As much as I loved reading this during the summer days of Seattle, it won't be out until FEBRUARY!  2014!  But I had to talk about it now or I will forget how much I enjoyed it.  If you like this kind of thing, put your name down on your local bookstore's list and you'll have such a nice surprise when those horribly slow, dark, gray days of February arrive.

Red Rising would be good for teens, too, maybe 14 and up as there is a good deal of blood and sex (not such graphic sex, but very graphic violence).  If you need comparisons:  Hunger Games, by Suzanne Collins,  and The Testing, by Joelle Charbonneau, and a little of the movie Total Recall (based on the story "We can Remember It for You Wholesale", by Philip K. Dick). Ballantine Books.  Available February 2014. $25.00.

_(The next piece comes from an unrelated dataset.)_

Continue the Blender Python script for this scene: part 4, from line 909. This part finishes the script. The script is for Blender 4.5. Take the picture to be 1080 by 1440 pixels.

Speaking of The Testing, by Joanne Charbonneau:  For those who love a dystopian novel, this is a good one for you.  Long after the Seven Stages War leaves the planet mostly wasteland, there are signs of recovery.  The people who survived had to find ways to make the world a place for their children.  Over the many years between the war and now, those who were able collected grass seeds, found water, discovered how to make machines and then how to keep them working, and gradually built small holdings that became towns and then cities filled with crops and barterable goods.  Each little holding may specialize in something particular, like especially adaptable grass seed that could be used for grain. 

Once a year, the best and brightest of the holdings' children are tested, these few will go onto college, onto careers.  Those who are chosen will become the heads of their own places or will be sent out to other townships to help with whatever their particular skills include.  First, though, they have to survive the Testing.

Just before Cai Vale leaves to participate in the choosing, her father tells her to trust no one.  Not even friends from her own town.  The best of the Test may not be the brightest, they may just be the one who survives the Test by any means possible.

The Testing was a good read, I loved the environmental issues that were brought up, I thought the way we get to this position in our future history was well thought out - I kind of wish there were other books than Hunger Games to compare it to, though.   Ages 12 and up.  Houghton Mifflin.  Available now.  $17.99. The sequel, Independent Study, will be available January 7, 2014.

My good friends at Orbit Books (part of the Hachette Books Group) just sent me a small stack of brand new science fiction books- I've dabbled in a couple of them and one in particular seems especially good, although it requires serious attention to details.  I'm looking forward to settling in on the chaise out on the patio with a tall glass of something cool and pale with these:

Ancillary Justice, by  Ann Leckie, science fiction about a woman who was once an intelligent starship, now a frail human bent on revenge.  There are aliens in this one;

Fortune's Pawn, by Rachel Bach, science fiction about an ambitious mercenary who signs on to a ship and a mission that could kill her;


Dance of Cloaks, by David Dalglish, a fantasy about "an underworld reaching for ultimate power";

Parasite, by Mira Grant, a thriller about parasites.




I'll let you know about these as I go along!